The most urgent imperative in our energy transition is a compelling vision of how we will take care of workers in the incumbent industries. As one example, a plan is afoot to use international climate funding to create a $100m investment fund that will allow redundant coal workers to be retrained in renewables and invest equity in renewable energy projects. Another suggestion is to ensure that some renewable energy plants get built where existing coal infrastructure will ramp down. This domain is where the battle for hearts and minds will be won.
As for the policy adjustment of the IRP 2018, we need to move towards more science, not less. The “IRP1” scenario comes closest but requires an update of the real costs of wind and solar PV. Once we have the incumbents on-side, we need to adjust the base-case IRP by not completing Kusile power station’s last two units and by not building any more coal-dependent power producers.
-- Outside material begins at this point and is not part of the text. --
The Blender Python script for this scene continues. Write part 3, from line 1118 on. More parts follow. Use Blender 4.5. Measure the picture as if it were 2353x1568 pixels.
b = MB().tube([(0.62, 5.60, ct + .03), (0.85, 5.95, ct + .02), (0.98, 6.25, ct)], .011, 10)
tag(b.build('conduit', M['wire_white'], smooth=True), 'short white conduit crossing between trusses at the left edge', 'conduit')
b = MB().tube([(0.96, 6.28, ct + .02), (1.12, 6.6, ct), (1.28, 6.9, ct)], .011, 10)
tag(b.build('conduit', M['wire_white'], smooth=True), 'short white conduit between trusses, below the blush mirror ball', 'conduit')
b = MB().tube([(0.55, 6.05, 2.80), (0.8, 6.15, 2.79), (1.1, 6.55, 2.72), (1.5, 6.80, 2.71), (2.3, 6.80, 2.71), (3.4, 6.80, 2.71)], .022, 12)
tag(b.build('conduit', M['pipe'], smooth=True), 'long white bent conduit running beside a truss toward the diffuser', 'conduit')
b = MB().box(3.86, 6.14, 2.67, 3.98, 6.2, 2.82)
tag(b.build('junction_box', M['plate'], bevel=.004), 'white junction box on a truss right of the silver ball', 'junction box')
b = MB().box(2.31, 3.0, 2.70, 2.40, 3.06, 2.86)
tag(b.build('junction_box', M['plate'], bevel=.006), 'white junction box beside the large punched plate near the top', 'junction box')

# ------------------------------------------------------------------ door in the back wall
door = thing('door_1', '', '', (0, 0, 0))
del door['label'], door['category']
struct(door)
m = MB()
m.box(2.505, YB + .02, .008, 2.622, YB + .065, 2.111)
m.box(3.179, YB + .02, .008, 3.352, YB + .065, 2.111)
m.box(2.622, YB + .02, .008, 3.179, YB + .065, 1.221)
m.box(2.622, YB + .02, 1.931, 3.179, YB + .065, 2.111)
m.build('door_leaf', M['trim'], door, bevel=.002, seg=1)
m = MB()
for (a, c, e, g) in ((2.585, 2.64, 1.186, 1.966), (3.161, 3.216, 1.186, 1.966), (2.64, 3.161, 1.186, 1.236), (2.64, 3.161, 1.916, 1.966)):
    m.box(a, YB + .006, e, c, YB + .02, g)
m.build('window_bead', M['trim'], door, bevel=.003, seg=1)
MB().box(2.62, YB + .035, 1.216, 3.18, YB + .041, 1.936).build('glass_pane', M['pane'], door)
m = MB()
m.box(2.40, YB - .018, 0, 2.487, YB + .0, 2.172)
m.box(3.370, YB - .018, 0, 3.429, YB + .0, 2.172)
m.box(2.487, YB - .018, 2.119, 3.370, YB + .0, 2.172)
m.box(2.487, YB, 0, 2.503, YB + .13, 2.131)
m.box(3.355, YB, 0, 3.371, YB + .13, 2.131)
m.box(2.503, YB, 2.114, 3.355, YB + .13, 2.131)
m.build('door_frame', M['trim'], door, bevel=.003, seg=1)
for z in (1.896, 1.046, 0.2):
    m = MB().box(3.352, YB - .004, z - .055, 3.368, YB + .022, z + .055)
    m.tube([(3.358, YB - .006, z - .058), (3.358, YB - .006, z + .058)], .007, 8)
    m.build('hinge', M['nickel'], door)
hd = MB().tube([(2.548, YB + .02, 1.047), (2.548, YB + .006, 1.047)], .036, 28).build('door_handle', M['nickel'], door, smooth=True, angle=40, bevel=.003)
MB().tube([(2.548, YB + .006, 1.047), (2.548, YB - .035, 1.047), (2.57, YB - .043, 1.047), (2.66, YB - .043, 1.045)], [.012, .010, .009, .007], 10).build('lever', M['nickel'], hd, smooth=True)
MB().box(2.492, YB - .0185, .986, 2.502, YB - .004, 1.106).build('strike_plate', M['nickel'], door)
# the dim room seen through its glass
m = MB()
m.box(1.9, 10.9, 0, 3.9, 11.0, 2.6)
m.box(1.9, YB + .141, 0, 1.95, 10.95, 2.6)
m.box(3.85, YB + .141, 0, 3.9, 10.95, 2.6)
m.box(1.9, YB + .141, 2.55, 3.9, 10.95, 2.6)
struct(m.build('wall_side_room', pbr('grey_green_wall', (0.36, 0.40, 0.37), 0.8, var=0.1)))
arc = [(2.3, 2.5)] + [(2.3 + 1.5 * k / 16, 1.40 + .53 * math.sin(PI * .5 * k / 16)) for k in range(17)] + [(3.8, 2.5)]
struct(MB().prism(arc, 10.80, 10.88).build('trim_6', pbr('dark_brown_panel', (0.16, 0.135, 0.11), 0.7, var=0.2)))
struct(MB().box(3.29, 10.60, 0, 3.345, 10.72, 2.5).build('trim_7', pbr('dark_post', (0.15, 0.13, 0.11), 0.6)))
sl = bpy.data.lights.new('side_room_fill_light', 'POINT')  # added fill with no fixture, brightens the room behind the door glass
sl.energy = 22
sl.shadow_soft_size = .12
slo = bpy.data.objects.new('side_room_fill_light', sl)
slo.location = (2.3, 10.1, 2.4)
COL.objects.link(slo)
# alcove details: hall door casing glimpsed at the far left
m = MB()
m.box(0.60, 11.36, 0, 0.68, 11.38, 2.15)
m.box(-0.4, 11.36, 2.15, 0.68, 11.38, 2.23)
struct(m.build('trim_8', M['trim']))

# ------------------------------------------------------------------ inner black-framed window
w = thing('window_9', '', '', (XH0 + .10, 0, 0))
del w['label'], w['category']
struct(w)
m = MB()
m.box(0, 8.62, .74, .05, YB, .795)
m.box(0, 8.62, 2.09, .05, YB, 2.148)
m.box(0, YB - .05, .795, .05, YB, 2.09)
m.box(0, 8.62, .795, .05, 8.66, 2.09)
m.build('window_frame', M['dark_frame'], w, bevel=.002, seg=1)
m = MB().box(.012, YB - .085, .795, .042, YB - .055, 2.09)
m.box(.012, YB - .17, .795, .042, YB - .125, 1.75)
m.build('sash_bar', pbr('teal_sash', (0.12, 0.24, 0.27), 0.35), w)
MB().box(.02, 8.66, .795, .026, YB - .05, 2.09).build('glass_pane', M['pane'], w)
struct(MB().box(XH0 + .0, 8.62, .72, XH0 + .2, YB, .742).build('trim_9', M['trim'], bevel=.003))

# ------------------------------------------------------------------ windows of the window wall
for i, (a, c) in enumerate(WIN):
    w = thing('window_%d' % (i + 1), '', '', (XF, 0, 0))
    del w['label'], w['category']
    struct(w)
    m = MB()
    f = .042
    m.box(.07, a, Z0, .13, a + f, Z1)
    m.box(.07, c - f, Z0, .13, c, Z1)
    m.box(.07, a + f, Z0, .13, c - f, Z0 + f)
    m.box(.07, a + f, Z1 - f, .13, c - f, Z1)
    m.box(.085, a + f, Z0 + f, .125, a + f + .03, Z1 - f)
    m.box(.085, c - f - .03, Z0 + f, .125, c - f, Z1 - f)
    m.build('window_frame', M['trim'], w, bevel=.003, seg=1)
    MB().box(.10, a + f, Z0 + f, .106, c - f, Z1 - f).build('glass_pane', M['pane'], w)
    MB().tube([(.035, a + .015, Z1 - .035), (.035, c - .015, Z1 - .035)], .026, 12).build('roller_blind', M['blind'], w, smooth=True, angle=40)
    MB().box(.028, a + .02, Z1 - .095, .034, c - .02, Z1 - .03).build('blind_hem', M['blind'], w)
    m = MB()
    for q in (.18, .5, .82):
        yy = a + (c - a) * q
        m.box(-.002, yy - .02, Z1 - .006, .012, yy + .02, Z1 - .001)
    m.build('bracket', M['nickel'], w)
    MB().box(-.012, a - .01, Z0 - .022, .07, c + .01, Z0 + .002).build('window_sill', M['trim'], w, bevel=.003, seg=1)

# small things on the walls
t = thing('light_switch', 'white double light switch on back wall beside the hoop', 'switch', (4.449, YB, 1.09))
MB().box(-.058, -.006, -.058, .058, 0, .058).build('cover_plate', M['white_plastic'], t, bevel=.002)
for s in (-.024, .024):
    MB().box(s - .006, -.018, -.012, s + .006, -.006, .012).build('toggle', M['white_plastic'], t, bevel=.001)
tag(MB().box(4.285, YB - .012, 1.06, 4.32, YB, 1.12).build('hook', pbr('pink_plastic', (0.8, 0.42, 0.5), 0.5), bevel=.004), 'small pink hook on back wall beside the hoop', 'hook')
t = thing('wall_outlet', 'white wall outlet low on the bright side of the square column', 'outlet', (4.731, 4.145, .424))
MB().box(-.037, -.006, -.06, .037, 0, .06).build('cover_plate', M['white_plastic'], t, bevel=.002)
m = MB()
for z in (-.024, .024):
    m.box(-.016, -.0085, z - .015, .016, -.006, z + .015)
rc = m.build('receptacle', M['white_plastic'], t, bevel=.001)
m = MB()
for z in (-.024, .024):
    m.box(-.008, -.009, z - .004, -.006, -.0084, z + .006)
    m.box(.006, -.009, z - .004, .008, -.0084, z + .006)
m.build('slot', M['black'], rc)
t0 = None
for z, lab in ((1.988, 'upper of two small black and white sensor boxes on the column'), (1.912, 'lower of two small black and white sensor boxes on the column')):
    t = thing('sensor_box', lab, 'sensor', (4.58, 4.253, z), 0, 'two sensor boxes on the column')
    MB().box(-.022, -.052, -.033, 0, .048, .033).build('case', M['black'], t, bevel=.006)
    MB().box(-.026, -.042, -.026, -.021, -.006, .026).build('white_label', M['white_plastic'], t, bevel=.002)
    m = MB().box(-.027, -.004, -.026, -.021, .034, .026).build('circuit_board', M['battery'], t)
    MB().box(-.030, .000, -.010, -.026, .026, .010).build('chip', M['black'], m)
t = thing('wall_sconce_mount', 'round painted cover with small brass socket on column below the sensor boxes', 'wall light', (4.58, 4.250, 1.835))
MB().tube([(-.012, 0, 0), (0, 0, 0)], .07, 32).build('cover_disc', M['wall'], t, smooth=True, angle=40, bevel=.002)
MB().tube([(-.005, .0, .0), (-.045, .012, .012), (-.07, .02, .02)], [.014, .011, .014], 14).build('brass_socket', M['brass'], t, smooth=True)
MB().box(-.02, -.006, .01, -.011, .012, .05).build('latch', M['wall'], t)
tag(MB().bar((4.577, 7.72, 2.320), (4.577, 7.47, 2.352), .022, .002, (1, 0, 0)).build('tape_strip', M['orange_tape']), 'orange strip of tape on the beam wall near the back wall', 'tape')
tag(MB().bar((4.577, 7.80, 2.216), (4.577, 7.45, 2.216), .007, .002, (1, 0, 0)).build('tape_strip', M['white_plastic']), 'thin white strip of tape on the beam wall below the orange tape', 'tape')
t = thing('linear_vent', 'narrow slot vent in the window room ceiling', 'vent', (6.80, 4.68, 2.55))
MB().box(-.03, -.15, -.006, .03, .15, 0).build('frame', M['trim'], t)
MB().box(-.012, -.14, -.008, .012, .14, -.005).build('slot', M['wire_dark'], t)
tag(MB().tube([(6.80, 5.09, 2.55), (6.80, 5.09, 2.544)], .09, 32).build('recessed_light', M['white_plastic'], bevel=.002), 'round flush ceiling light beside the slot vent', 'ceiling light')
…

We need to lean into the emergent future rather than towards a redundant past.
Our reward will be a modern, affordable electricity system that again gives SA a competitive advantage, supporting industrial growth and expansion. We will be ready for the explosion in electric vehicle numbers and will use these to absorb the excess electricity of very good wind and solar days (charging our cars). On bad days, the state grid company may ask to buy some electricity back from us and so cut our collective dependence on gas as a transition fuel.
The IRP 2018 can be the basis of a prosperous future. For that to happen, we must address the human component so that the science can continue to lead us.
● Van den Berg is MD of energy consultancy Skrander. He served on the inaugural Ministerial Advisory Commission on Energy and is a contributing author to Mari-Louise van der Walt’s The State of Renewable Energy in SA 2017 (Department of Energy, forthcoming).